§ What is required
Please write out the complete listing that follows, exactly as it reads.

######

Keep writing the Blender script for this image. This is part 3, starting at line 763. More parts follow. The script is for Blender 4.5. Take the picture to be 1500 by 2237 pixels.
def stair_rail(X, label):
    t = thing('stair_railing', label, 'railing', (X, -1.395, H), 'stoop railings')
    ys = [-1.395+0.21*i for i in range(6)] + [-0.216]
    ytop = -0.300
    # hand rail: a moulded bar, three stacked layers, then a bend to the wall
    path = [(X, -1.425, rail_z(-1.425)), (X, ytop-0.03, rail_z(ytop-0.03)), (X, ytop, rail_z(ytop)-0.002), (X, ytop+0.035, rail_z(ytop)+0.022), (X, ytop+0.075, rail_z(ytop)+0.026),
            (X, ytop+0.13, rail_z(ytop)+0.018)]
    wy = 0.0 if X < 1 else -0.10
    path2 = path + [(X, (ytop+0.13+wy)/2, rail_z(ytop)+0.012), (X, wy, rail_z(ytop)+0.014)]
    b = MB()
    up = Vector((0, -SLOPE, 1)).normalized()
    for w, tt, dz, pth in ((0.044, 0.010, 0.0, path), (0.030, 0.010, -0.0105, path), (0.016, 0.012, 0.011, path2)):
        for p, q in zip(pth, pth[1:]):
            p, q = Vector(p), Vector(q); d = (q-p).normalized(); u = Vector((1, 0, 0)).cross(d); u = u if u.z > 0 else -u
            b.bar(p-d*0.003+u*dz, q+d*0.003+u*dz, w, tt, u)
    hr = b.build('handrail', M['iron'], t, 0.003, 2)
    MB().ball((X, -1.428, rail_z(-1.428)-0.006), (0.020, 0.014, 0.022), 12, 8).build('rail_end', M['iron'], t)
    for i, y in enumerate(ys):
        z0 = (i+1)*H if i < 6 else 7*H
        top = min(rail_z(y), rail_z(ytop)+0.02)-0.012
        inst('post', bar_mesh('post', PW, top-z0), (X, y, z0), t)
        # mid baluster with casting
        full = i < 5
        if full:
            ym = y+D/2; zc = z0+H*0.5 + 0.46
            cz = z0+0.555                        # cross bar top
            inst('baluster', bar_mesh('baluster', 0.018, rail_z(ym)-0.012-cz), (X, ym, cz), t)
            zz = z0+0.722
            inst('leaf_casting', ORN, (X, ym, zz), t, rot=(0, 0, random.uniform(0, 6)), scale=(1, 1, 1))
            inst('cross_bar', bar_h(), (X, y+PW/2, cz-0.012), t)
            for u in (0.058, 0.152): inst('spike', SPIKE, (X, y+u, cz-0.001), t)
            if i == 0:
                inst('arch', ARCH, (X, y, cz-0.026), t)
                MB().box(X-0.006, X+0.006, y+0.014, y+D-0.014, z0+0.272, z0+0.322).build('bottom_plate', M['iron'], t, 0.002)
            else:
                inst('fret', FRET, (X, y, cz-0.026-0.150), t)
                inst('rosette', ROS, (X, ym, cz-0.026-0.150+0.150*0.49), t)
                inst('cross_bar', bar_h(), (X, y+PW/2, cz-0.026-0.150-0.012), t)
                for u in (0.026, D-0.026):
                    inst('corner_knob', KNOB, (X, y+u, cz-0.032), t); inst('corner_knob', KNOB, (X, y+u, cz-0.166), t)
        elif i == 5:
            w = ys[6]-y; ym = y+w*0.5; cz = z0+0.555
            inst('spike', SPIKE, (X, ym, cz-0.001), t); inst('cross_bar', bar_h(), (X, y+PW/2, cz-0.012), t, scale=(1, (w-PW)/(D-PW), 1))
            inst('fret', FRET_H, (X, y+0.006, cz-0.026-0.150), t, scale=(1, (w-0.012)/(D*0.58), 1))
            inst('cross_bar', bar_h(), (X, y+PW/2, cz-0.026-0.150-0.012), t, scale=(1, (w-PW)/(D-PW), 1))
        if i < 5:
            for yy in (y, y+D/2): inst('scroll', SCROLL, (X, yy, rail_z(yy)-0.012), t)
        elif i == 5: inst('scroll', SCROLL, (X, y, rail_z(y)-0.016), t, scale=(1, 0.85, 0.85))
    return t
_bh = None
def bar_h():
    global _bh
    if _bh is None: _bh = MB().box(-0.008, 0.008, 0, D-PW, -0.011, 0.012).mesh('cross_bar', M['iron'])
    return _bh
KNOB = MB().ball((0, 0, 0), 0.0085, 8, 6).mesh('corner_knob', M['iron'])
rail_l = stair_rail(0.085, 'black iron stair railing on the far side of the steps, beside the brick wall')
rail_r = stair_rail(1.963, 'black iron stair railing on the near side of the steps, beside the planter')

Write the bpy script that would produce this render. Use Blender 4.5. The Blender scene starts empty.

######

§ Result of the task
Keep writing the Blender script for this image. This is part 3, starting at line 763. More parts follow. The script is for Blender 4.5. Take the picture to be 1500 by 2237 pixels.
def stair_rail(X, label):
    t = thing('stair_railing', label, 'railing', (X, -1.395, H), 'stoop railings')
    ys = [-1.395+0.21*i for i in range(6)] + [-0.216]
    ytop = -0.300
    # hand rail: a moulded bar, three stacked layers, then a bend to the wall
    path = [(X, -1.425, rail_z(-1.425)), (X, ytop-0.03, rail_z(ytop-0.03)), (X, ytop, rail_z(ytop)-0.002), (X, ytop+0.035, rail_z(ytop)+0.022), (X, ytop+0.075, rail_z(ytop)+0.026),
            (X, ytop+0.13, rail_z(ytop)+0.018)]
    wy = 0.0 if X < 1 else -0.10
    path2 = path + [(X, (ytop+0.13+wy)/2, rail_z(ytop)+0.012), (X, wy, rail_z(ytop)+0.014)]
    b = MB()
    up = Vector((0, -SLOPE, 1)).normalized()
    for w, tt, dz, pth in ((0.044, 0.010, 0.0, path), (0.030, 0.010, -0.0105, path), (0.016, 0.012, 0.011, path2)):
        for p, q in zip(pth, pth[1:]):
            p, q = Vector(p), Vector(q); d = (q-p).normalized(); u = Vector((1, 0, 0)).cross(d); u = u if u.z > 0 else -u
            b.bar(p-d*0.003+u*dz, q+d*0.003+u*dz, w, tt, u)
    hr = b.build('handrail', M['iron'], t, 0.003, 2)
    MB().ball((X, -1.428, rail_z(-1.428)-0.006), (0.020, 0.014, 0.022), 12, 8).build('rail_end', M['iron'], t)
    for i, y in enumerate(ys):
        z0 = (i+1)*H if i < 6 else 7*H
        top = min(rail_z(y), rail_z(ytop)+0.02)-0.012
        inst('post', bar_mesh('post', PW, top-z0), (X, y, z0), t)
        # mid baluster with casting
        full = i < 5
        if full:
            ym = y+D/2; zc = z0+H*0.5 + 0.46
            cz = z0+0.555                        # cross bar top
            inst('baluster', bar_mesh('baluster', 0.018, rail_z(ym)-0.012-cz), (X, ym, cz), t)
            zz = z0+0.722
            inst('leaf_casting', ORN, (X, ym, zz), t, rot=(0, 0, random.uniform(0, 6)), scale=(1, 1, 1))
            inst('cross_bar', bar_h(), (X, y+PW/2, cz-0.012), t)
            for u in (0.058, 0.152): inst('spike', SPIKE, (X, y+u, cz-0.001), t)
            if i == 0:
                inst('arch', ARCH, (X, y, cz-0.026), t)
                MB().box(X-0.006, X+0.006, y+0.014, y+D-0.014, z0+0.272, z0+0.322).build('bottom_plate', M['iron'], t, 0.002)
            else:
                inst('fret', FRET, (X, y, cz-0.026-0.150), t)
                inst('rosette', ROS, (X, ym, cz-0.026-0.150+0.150*0.49), t)
                inst('cross_bar', bar_h(), (X, y+PW/2, cz-0.026-0.150-0.012), t)
                for u in (0.026, D-0.026):
                    inst('corner_knob', KNOB, (X, y+u, cz-0.032), t); inst('corner_knob', KNOB, (X, y+u, cz-0.166), t)
        elif i == 5:
            w = ys[6]-y; ym = y+w*0.5; cz = z0+0.555
            inst('spike', SPIKE, (X, ym, cz-0.001), t); inst('cross_bar', bar_h(), (X, y+PW/2, cz-0.012), t, scale=(1, (w-PW)/(D-PW), 1))
            inst('fret', FRET_H, (X, y+0.006, cz-0.026-0.150), t, scale=(1, (w-0.012)/(D*0.58), 1))
            inst('cross_bar', bar_h(), (X, y+PW/2, cz-0.026-0.150-0.012), t, scale=(1, (w-PW)/(D-PW), 1))
        if i < 5:
            for yy in (y, y+D/2): inst('scroll', SCROLL, (X, yy, rail_z(yy)-0.012), t)
        elif i == 5: inst('scroll', SCROLL, (X, y, rail_z(y)-0.016), t, scale=(1, 0.85, 0.85))
    return t
_bh = None
def bar_h():
    global _bh
    if _bh is None: _bh = MB().box(-0.008, 0.008, 0, D-PW, -0.011, 0.012).mesh('cross_bar', M['iron'])
    return _bh
KNOB = MB().ball((0, 0, 0), 0.0085, 8, 6).mesh('corner_knob', M['iron'])
rail_l = stair_rail(0.085, 'black iron stair railing on the far side of the steps, beside the brick wall')
rail_r = stair_rail(1.963, 'black iron stair railing on the near side of the steps, beside the planter')

Write the bpy script that would produce this render. Use Blender 4.5. The Blender scene starts empty.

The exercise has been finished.